### DIRECTIONS FOR THIS TASK
Report the number of lines containing "objects", with no other words.

========================================

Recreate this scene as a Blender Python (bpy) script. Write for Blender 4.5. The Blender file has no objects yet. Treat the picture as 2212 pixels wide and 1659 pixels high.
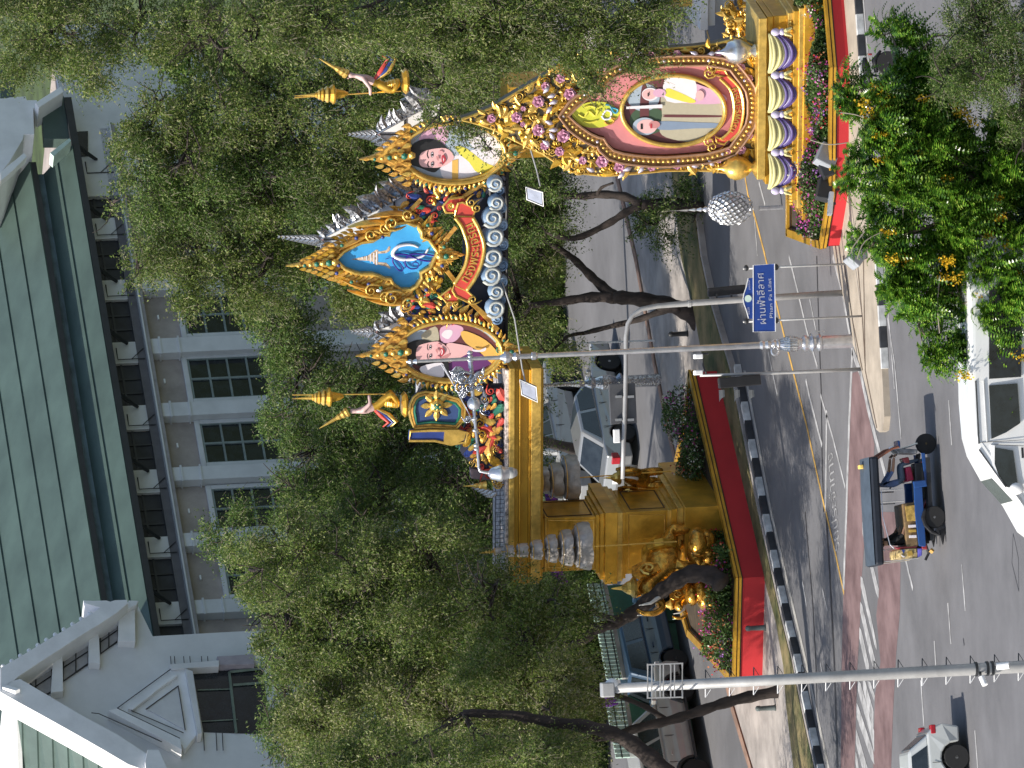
import bpy, bmesh, math, random
import numpy as np
from mathutils import Vector, Matrix
random.seed(7); np.random.seed(7)
rad = math.radians
# ------------------------------------------------------------------ camera, sky, sun, exposure
FPX, IW, IH = 29000.0, 2212.0, 1659.0
PITCH, ROLL, CAMH = rad(9.41), rad(2.7), 63.0
CAM = Vector((0, 0, CAMH))
FWD = Vector((0, math.cos(PITCH), -math.sin(PITCH)))
R0 = Vector((1, 0, 0)); U0 = Vector((0, math.sin(PITCH), math.cos(PITCH)))
RI = R0*math.cos(ROLL) - U0*math.sin(ROLL)
UI = R0*math.sin(ROLL) + U0*math.cos(ROLL)
scn = bpy.context.scene
COL = scn.collection
cd = bpy.data.cameras.new('camera'); cam = bpy.data.objects.new('camera', cd); COL.objects.link(cam)
cd.sensor_width = 36; cd.lens = 36*FPX/IW; cd.clip_start = 5; cd.clip_end = 3000
m = Matrix((-UI, RI, -FWD)).transposed().to_4x4(); m.translation = CAM
cam.matrix_world = m
scn.camera = cam
SUN_EL, SUN_A = rad(48), rad(24)          # sun from the left, a little towards the camera
w = bpy.data.worlds.new('World'); scn.world = w; w.use_nodes = True
nt = w.node_tree; nt.nodes.clear()
sky = nt.nodes.new('ShaderNodeTexSky'); sky.sky_type = 'NISHITA'; sky.sun_disc = False
sky.sun_elevation = SUN_EL
sdir = Vector((-math.cos(SUN_A)*math.cos(SUN_EL), -math.sin(SUN_A)*math.cos(SUN_EL), math.sin(SUN_EL)))
sky.sun_rotation = math.atan2(sdir.x, sdir.y)
sky.air_density = 1.2; sky.dust_density = 2.0
bg = nt.nodes.new('ShaderNodeBackground'); bg.inputs[1].default_value = 0.13
wo = nt.nodes.new('ShaderNodeOutputWorld')
nt.links.new(sky.outputs[0], bg.inputs[0]); nt.links.new(bg.outputs[0], wo.inputs[0])
sl = bpy.data.lights.new('sun', 'SUN'); sl.energy = 4.8; sl.angle = rad(0.5); sl.color = (1.0, 0.93, 0.82)
so = bpy.data.objects.new('sun', sl); COL.objects.link(so)
so.rotation_euler = sdir.to_track_quat('Z', 'Y').to_euler(); so.location = (0, 300, 60)
vs = scn.view_settings; vs.view_transform = 'Standard'; vs.look = 'None'; vs.exposure = 0.42; vs.gamma = 1; vs.use_curve_mapping = False
scn.render.engine = 'CYCLES'
scn.cycles.max_bounces = 6; scn.cycles.transparent_max_bounces = 8

# ------------------------------------------------------------------ photo pixel -> place in the world
def ray(x, y):
    return FWD*FPX - UI*(x-IW/2) + RI*(IH/2-y)
def G(x, y, z=0.0):
    d = ray(x, y); t = (z-CAM.z)/d.z
    return CAM + d*t
def A(x, y, Y):
    d = ray(x, y); t = Y/d.y
    return CAM + d*t
class Plane:
    """vertical plane: o a point, t horizontal tangent, n horizontal normal to the viewer"""
    def __init__(s, o, ang):
        s.o = Vector((o[0], o[1], 0)); c, q = math.cos(ang), math.sin(ang)
        s.t = Vector((c, q, 0)); s.n = Vector((q, -c, 0)); s.ang = ang
    def at(s, x, y, off=0.0):
        d = ray(x, y); p0 = s.o + s.n*off
        k = (p0-CAM).dot(s.n)/d.dot(s.n); p = CAM + d*k
        return ((p-s.o).dot(s.t), p.z)
    def w(s, a, off, z):
        return s.o + s.t*a + s.n*off + Vector((0, 0, z))
    def p(s, x, y, off=0.0):
        a, z = s.at(x, y, off); return s.w(a, off, z)
    def path(s, pts, off=0.0):
        return [s.at(x, y, off) for x, y in pts]

# ------------------------------------------------------------------ materials
MT = {}
def mat(name, col, rough=0.7, metal=0.0, var=0.12, scale=3.0, bump=0.0, bscale=None, col2=None, spec=None, stretch=None, coat=0.0, emit=None):
    if name in MT: return MT[name]
    M = bpy.data.materials.new(name); M.use_nodes = True; t = M.node_tree; b = t.nodes['Principled BSDF']
    b.inputs['Roughness'].default_value = rough; b.inputs['Metallic'].default_value = metal
    if spec is not None: b.inputs['Specular IOR Level'].default_value = spec
    if coat: b.inputs['Coat Weight'].default_value = coat; b.inputs['Coat Roughness'].default_value = 0.08
    if emit: b.inputs['Emission Color'].default_value = (*col, 1); b.inputs['Emission Strength'].default_value = emit
    tc = t.nodes.new('ShaderNodeTexCoord')
    src = tc.outputs['Object']
    if stretch:
        mp = t.nodes.new('ShaderNodeMapping'); mp.inputs['Scale'].default_value = stretch
        t.links.new(src, mp.inputs[0]); src = mp.outputs[0]
    n = t.nodes.new('ShaderNodeTexNoise'); n.inputs['Scale'].default_value = scale; n.inputs['Detail'].default_value = 5; n.inputs['Roughness'].default_value = 0.62
    t.links.new(src, n.inputs['Vector'])
    r = t.nodes.new('ShaderNodeValToRGB')
    c1 = tuple(max(0, c*(1-var*1.6)) for c in col); c2 = col2 or tuple(min(1, c*(1+var)) for c in col)
    r.color_ramp.elements[0].position = 0.32; r.color_ramp.elements[0].color = (*c1, 1)
    r.color_ramp.elements[1].position = 0.66; r.color_ramp.elements[1].color = (*c2, 1)
    t.links.new(n.outputs[0], r.inputs[0]); t.links.new(r.outputs[0], b.inputs['Base Color'])
    if bump:
        n2 = t.nodes.new('ShaderNodeTexNoise'); n2.inputs['Scale'].default_value = bscale or scale*6; n2.inputs['Detail'].default_value = 4
        t.links.new(src, n2.inputs['Vector'])
        bp = t.nodes.new('ShaderNodeBump'); bp.inputs['Strength'].default_value = bump; bp.inputs['Distance'].default_value = 0.02
        t.links.new(n2.outputs[0], bp.inputs['Height']); t.links.new(bp.outputs[0], b.inputs['Normal'])
    MT[name] = M; return M
def leafmat(name, stops, rough=0.55, trans=0.3):
    M = bpy.data.materials.new(name); M.use_nodes = True; t = M.node_tree; b = t.nodes['Principled BSDF']
    b.inputs['Roughness'].default_value = rough; b.inputs['Specular IOR Level'].default_value = 0.35
    g = t.nodes.new('ShaderNodeNewGeometry'); r = t.nodes.new('ShaderNodeValToRGB')
    r.color_ramp.interpolation = 'LINEAR'
    els = r.color_ramp.elements
    els[0].position = stops[0][0]; els[0].color = (*stops[0][1], 1)
    els[1].position = stops[-1][0]; els[1].color = (*stops[-1][1], 1)
    for p, c in stops[1:-1]:
        e = els.new(p); e.color = (*c, 1)
    t.links.new(g.outputs['Random Per Island'], r.inputs[0])
    tc = t.nodes.new('ShaderNodeTexCoord'); n = t.nodes.new('ShaderNodeTexNoise'); n.inputs['Scale'].default_value = 0.6; n.inputs['Detail'].default_value = 2
    t.links.new(tc.outputs['Object'], n.inputs['Vector'])
    hs = t.nodes.new('ShaderNodeHueSaturation')
    mr = t.nodes.new('ShaderNodeMapRange'); mr.inputs[1].default_value = 0.3; mr.inputs[2].default_value = 0.7; mr.inputs[3].default_value = 0.72; mr.inputs[4].default_value = 1.25
    t.links.new(n.outputs[0], mr.inputs[0]); t.links.new(mr.outputs[0], hs.inputs['Value']); t.links.new(r.outputs[0], hs.inputs['Color'])
    t.links.new(hs.outputs[0], b.inputs['Base Color'])
    tr = t.nodes.new('ShaderNodeBsdfTranslucent'); t.links.new(hs.outputs[0], tr.inputs[0])
    mx = t.nodes.new('ShaderNodeMixShader'); mx.inputs[0].default_value = trans
    out = [q for q in t.nodes if q.type == 'OUTPUT_MATERIAL'][0]
    t.links.new(b.outputs[0], mx.inputs[1]); t.links.new(tr.outputs[0], mx.inputs[2]); t.links.new(mx.outputs[0], out.inputs[0])
    MT[name] = M; return M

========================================

### TASK RESPONSE
3